• [Goal] From the first line of the data below, repeat each line exactly until you reach the line with "5, .30, .65, .75, 7, .65, .6))"; include that line too.

-- Start Extracted information --

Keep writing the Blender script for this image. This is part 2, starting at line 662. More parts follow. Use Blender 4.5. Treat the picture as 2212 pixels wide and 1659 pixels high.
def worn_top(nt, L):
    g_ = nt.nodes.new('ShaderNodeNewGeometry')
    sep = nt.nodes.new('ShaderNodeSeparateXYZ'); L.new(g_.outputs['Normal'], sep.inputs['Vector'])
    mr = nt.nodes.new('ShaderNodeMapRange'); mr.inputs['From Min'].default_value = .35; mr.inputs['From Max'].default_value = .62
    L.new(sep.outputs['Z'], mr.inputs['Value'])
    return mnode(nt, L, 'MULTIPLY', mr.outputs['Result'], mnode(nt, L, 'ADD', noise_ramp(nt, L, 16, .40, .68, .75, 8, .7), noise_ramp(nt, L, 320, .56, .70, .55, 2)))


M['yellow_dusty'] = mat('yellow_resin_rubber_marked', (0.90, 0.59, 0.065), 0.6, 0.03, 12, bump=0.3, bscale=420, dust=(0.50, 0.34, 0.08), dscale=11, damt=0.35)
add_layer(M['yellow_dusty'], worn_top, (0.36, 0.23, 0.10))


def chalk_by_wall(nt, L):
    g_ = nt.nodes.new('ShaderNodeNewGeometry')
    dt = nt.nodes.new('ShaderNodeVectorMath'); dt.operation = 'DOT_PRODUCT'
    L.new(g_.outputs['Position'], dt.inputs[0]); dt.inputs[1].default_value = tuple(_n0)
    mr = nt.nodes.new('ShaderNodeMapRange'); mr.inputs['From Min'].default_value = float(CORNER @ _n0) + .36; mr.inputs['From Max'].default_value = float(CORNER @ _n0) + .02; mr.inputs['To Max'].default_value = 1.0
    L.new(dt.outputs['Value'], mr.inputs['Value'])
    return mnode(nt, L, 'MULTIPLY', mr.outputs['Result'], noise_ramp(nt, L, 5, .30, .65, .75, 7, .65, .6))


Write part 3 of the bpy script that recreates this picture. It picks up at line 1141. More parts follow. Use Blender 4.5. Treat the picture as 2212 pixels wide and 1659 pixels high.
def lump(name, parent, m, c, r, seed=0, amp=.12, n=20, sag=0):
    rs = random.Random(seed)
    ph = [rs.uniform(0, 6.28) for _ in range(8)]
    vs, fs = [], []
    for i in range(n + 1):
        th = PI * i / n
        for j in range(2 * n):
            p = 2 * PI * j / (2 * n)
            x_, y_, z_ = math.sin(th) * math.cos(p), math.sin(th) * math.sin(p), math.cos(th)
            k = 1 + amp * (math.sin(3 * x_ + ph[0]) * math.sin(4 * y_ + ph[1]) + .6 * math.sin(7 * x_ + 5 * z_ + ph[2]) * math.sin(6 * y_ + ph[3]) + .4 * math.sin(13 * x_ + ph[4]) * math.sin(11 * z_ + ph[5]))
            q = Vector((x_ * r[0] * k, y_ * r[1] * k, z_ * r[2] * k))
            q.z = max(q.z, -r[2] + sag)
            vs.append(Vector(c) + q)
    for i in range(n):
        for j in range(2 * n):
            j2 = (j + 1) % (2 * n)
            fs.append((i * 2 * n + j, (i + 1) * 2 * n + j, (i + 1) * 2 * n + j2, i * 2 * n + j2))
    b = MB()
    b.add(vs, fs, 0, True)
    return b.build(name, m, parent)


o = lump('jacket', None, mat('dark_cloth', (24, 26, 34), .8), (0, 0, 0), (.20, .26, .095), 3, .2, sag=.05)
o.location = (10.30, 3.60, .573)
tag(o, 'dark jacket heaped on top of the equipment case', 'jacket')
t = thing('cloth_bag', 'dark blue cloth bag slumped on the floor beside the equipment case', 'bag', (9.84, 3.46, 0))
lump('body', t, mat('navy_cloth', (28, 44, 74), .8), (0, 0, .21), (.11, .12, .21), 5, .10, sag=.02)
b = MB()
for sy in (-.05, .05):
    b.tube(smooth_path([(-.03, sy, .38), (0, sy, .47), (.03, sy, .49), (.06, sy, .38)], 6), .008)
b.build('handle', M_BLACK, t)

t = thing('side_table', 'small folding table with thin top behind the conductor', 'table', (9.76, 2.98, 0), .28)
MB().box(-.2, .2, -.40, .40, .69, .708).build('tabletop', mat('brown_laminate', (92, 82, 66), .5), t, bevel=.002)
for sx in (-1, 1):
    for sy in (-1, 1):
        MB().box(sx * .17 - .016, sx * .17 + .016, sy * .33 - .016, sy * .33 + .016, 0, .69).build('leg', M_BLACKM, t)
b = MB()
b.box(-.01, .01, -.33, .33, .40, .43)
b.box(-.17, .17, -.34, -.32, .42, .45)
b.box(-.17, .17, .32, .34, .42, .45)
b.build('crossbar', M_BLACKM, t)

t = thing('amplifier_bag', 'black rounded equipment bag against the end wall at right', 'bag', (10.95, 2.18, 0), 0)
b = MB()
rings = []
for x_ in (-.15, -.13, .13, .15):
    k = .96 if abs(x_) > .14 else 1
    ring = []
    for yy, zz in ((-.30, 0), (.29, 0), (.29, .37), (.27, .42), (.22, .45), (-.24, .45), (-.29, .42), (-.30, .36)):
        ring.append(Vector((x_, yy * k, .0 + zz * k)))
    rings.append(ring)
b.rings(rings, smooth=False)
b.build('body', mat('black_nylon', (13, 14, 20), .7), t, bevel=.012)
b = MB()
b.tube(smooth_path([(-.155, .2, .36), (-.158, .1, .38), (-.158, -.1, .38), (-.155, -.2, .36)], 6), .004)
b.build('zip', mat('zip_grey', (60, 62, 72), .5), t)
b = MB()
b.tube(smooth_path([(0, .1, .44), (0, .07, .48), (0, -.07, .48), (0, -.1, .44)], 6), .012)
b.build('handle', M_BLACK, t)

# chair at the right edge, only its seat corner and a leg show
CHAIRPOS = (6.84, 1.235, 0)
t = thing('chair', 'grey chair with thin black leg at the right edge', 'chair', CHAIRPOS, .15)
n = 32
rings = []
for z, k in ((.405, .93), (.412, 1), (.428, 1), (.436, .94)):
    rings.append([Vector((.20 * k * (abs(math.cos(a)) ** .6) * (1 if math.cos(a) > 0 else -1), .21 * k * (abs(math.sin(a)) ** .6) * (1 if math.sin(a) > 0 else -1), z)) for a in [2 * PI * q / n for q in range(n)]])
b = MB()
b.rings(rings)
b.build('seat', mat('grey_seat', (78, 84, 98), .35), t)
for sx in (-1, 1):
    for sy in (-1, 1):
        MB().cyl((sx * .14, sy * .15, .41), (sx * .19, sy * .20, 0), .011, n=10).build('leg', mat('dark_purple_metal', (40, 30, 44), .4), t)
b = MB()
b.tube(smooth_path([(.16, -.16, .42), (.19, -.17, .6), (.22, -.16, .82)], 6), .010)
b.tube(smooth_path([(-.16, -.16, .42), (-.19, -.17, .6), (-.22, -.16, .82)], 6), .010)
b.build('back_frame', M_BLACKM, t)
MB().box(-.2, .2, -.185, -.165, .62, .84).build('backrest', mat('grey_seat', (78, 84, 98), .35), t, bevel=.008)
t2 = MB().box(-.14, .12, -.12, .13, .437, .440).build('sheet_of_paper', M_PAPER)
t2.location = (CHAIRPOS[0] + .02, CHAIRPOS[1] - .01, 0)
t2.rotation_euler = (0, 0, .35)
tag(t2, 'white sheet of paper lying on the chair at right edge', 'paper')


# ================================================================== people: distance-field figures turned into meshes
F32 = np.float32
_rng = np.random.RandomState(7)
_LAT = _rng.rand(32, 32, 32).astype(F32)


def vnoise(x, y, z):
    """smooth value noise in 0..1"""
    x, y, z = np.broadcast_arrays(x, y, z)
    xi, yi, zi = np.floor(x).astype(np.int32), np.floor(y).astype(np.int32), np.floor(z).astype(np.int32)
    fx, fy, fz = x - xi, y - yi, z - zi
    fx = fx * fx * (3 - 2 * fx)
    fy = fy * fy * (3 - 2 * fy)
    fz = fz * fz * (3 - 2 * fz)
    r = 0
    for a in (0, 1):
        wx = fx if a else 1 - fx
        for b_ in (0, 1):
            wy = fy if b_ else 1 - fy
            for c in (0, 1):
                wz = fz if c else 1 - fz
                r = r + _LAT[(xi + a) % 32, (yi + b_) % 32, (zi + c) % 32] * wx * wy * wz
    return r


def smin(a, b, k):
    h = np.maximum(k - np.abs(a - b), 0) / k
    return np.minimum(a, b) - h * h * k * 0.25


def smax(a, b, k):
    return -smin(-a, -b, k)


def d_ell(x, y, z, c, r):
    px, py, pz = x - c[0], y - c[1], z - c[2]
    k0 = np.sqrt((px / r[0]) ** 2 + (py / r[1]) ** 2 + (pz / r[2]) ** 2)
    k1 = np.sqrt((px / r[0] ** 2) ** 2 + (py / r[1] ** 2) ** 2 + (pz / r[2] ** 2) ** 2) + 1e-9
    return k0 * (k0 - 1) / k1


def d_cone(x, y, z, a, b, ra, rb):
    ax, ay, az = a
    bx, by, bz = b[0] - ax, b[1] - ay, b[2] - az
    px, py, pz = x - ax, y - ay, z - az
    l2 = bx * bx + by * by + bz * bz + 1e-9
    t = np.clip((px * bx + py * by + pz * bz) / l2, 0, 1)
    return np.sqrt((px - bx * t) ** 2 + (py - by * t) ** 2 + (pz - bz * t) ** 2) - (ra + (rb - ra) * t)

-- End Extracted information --

• [Result below]
Keep writing the Blender script for this image. This is part 2, starting at line 662. More parts follow. Use Blender 4.5. Treat the picture as 2212 pixels wide and 1659 pixels high.
def worn_top(nt, L):
    g_ = nt.nodes.new('ShaderNodeNewGeometry')
    sep = nt.nodes.new('ShaderNodeSeparateXYZ'); L.new(g_.outputs['Normal'], sep.inputs['Vector'])
    mr = nt.nodes.new('ShaderNodeMapRange'); mr.inputs['From Min'].default_value = .35; mr.inputs['From Max'].default_value = .62
    L.new(sep.outputs['Z'], mr.inputs['Value'])
    return mnode(nt, L, 'MULTIPLY', mr.outputs['Result'], mnode(nt, L, 'ADD', noise_ramp(nt, L, 16, .40, .68, .75, 8, .7), noise_ramp(nt, L, 320, .56, .70, .55, 2)))


M['yellow_dusty'] = mat('yellow_resin_rubber_marked', (0.90, 0.59, 0.065), 0.6, 0.03, 12, bump=0.3, bscale=420, dust=(0.50, 0.34, 0.08), dscale=11, damt=0.35)
add_layer(M['yellow_dusty'], worn_top, (0.36, 0.23, 0.10))


def chalk_by_wall(nt, L):
    g_ = nt.nodes.new('ShaderNodeNewGeometry')
    dt = nt.nodes.new('ShaderNodeVectorMath'); dt.operation = 'DOT_PRODUCT'
    L.new(g_.outputs['Position'], dt.inputs[0]); dt.inputs[1].default_value = tuple(_n0)
    mr = nt.nodes.new('ShaderNodeMapRange'); mr.inputs['From Min'].default_value = float(CORNER @ _n0) + .36; mr.inputs['From Max'].default_value = float(CORNER @ _n0) + .02; mr.inputs['To Max'].default_value = 1.0
    L.new(dt.outputs['Value'], mr.inputs['Value'])
    return mnode(nt, L, 'MULTIPLY', mr.outputs['Result'], noise_ramp(nt, L, 5, .30, .65, .75, 7, .65, .6))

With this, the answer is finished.